The 60-year-old said he automatically turned to tequila, adding that was one of the stand-out moments that led him to check into rehab later that year.
“Who doesn’t keep a bottle of Cuervo Gold by their bedside table? That was the final wake-up call. I’ve been sober ever since.”
Lowe made his acting debut at just 15-years-old on ABC’s short-lived sitcom “A New Kind of Family” and rose to fame in 1983 for his breakthrough movie role in “The Outsiders.”
He quickly became a heartthrob in Hollywood, landing other famous roles but also starting to drink at a young age. He notes some questionable decisions he made along the way that led to his sobriety, like when his sex-tape was leaked to the public.
“[The fallout] definitely changed my life at the time, and, in hindsight, I realized it was another step that led me to recovery and reevaluating my life … But the thing that really changed me was not being able to show up for my family and myself.”
The “Unstable” star (alongside his son, John Owen Lowe) says his decision to stop drinking was an “incremental” one. One can make baby steps, he said, but won’t achieve fundamental change until one is truly ready.

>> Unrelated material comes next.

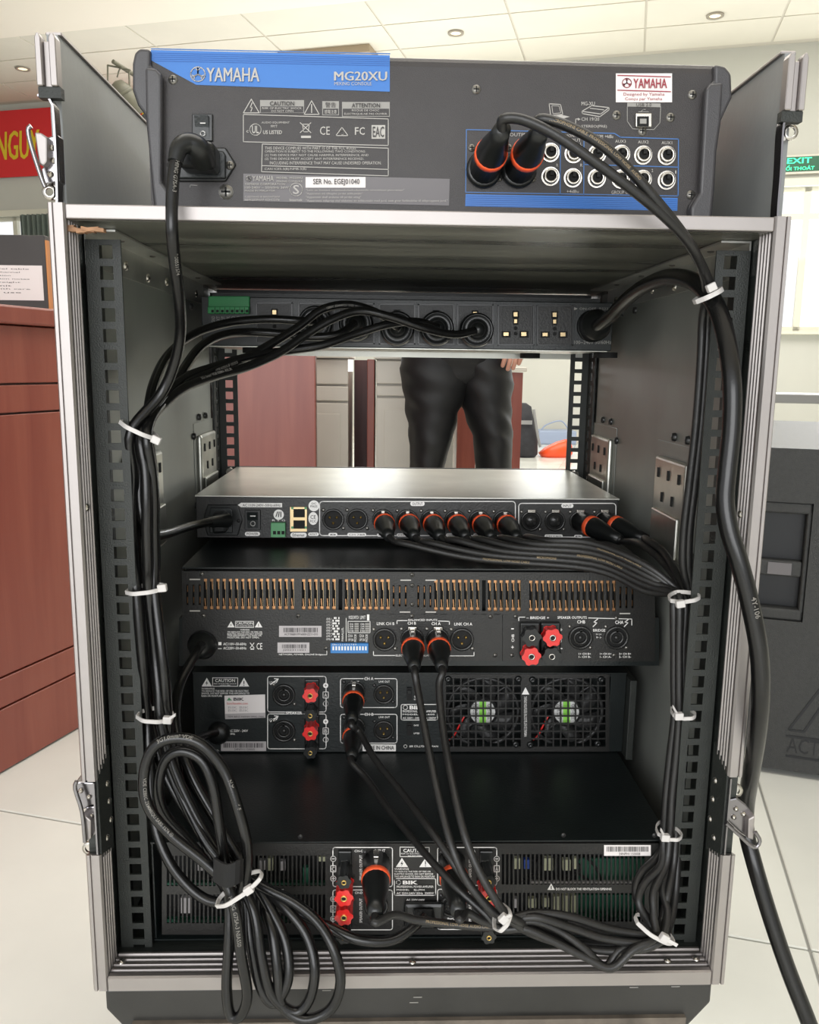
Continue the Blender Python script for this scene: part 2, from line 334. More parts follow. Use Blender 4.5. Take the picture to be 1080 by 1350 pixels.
for n, (a, b) in enumerate(WX):
    t = empty('window_%d' % (n+1), RC((a+b)/2, BW+.06, SILL)); t['kind'] = 'structure'
    fr = MB(); fw = .045
    fr.box(a, b, BW+.02, BW+.08, SILL, SILL+fw).box(a, b, BW+.02, BW+.08, HEAD-fw, HEAD).box(a, a+fw, BW+.02, BW+.08, SILL, HEAD).box(b-fw, b, BW+.02, BW+.08, SILL, HEAD)
    fr.v = [RC(v.x, v.y, v.z) for v in fr.v]; fr.build('window_frame', 'frame', t)
    nm = 3; tz = TR
    for k in range(nm+1):
        x0 = a+(b-a)*k/(nm+1); x1 = a+(b-a)*(k+1)/(nm+1)
        if k: rbox('mullion', x0-.03, x0+.03, BW+.02, BW+.08, SILL, HEAD, 'frame', t)
        rbox('transom', x0+.03, x1-.03, BW+.025, BW+.075, tz-.03, tz+.03, 'frame', t)
        for z0, z1 in ((SILL, tz), (tz, HEAD)): rbox('pane', x0+.03, x1-.03, BW+.045, BW+.05, z0+.03, z1-.03, 'glass', t)
    rbox('window_sill', a-.03, b+.03, BW-.1, BW+.01, SILL-.03, SILL, 'frame', t)
# curtain by the left window
mb = MB(); x0 = (atr(31, 300, BW-.15)-CAM).dot(EX); x1 = (atr(100, 300, BW-.15)-CAM).dot(EX); n = 60
vs = []
for i in range(n+1):
    x = x0+(x1-x0)*i/n; y = BW-.2+.035*math.sin(i*1.1)
    for z in (SILL-.25, HEAD-.02): vs += [RC(x, y, z), RC(x, y+.01, z)]
mb.add(vs, [q for i in range(n) for q in ((4*i, 4*i+4, 4*i+6, 4*i+2), (4*i+1, 4*i+3, 4*i+7, 4*i+5), (4*i+2, 4*i+6, 4*i+7, 4*i+3), (4*i, 4*i+1, 4*i+5, 4*i+4))]+[(0, 2, 3, 1), (4*n, 4*n+1, 4*n+3, 4*n+2)])
recenter(tag(mb.build('curtain', 'greycurt'), 'dark grey-green curtain hanging at the edge of the left window', 'curtain'))
# banner
A, B, C, D = atr(-150, 118, BW-.05), atr(330, 160, BW-.05), atr(330, 240, BW-.05), atr(-150, 236, BW-.05)
A = RC((A-CAM).dot(EX), BW-.04, atr(0, 146, BW-.05).z); zb = atr(0, 234, BW-.05).z; xr = (B-CAM).dot(EX); xl = (atr(-110, 146, BW-.05)-CAM).dot(EX)
t = empty('banner', RC((xl+xr)/2, BW-.04, zb), 'red wall banner with yellow capital letters at the far left', 'banner')
rbox('cloth', xl, xr, BW-.04, BW-.03, zb, A.z, 'banner', t)
mb = MB(); O = atr(-4, 212, BW-.045); E_ = atr(37, 209, BW-.045); U_ = atr(-4, 174, BW-.045)
O.z = E_.z = (O.z+E_.z)/2
mb.text('NGUY', O, (E_-O)*1.34, U_-O, 0, .04); mb.build('lettering', 'yellow', t)
O = atr(181, 168, BW-.045); mb = MB(); mb.text('A', O, EX*.35, Vector((0, 0, .3)), 0, .03); mb.build('lettering', 'yellow', t)
# exit sign
p = atr(1054, 215, BW-.06); ex = (p-CAM).dot(EX); t = empty('exit_sign', RC(ex, BW-.04, p.z-.09), 'green illuminated exit sign above the right window', 'sign')
hw = .185; rbox('housing', ex-hw-.025, ex+hw+.025, BW-.05, BW-.001, p.z-.095, p.z+.08, 'cream', t, bevel=.004)
rbox('panel', ex-hw, ex+hw, BW-.056, BW-.05, p.z-.075, p.z+.06, 'exitbg', t)
mb = MB(); mb.text('EXIT', RC(ex-.11, BW-.0585, p.z-.002), EX*.22, (0, 0, .052), 0, .02); mb.text('LỐI THOÁT', RC(ex-.14, BW-.058, p.z-.064), EX*.28, (0, 0, .05), 0, .02); mb.build('lettering', 'exitglow', t)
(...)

“It’s a great movie, but at the end, he’s a bon vivant, charming playboy left with nothing … It affected me tremendously and [was] the first glimmer of your conscience, your destiny, God, going, ‘Psst, pay attention to this.’”
Upon entering rehab, Lowe had zero-doubts: he was done with drinking and was committed to moving past his partying phase in life.
“I always tell people: you can’t get sober … I don’t care if it’s fentanyl, booze, drugs, coke, pot, gambling, overeating, sex addiction, whatever, you cannot stop for your job, your wife, your family, your parole officer, because you screwed something up. You only are going to stop when you’re ready, period,” he said.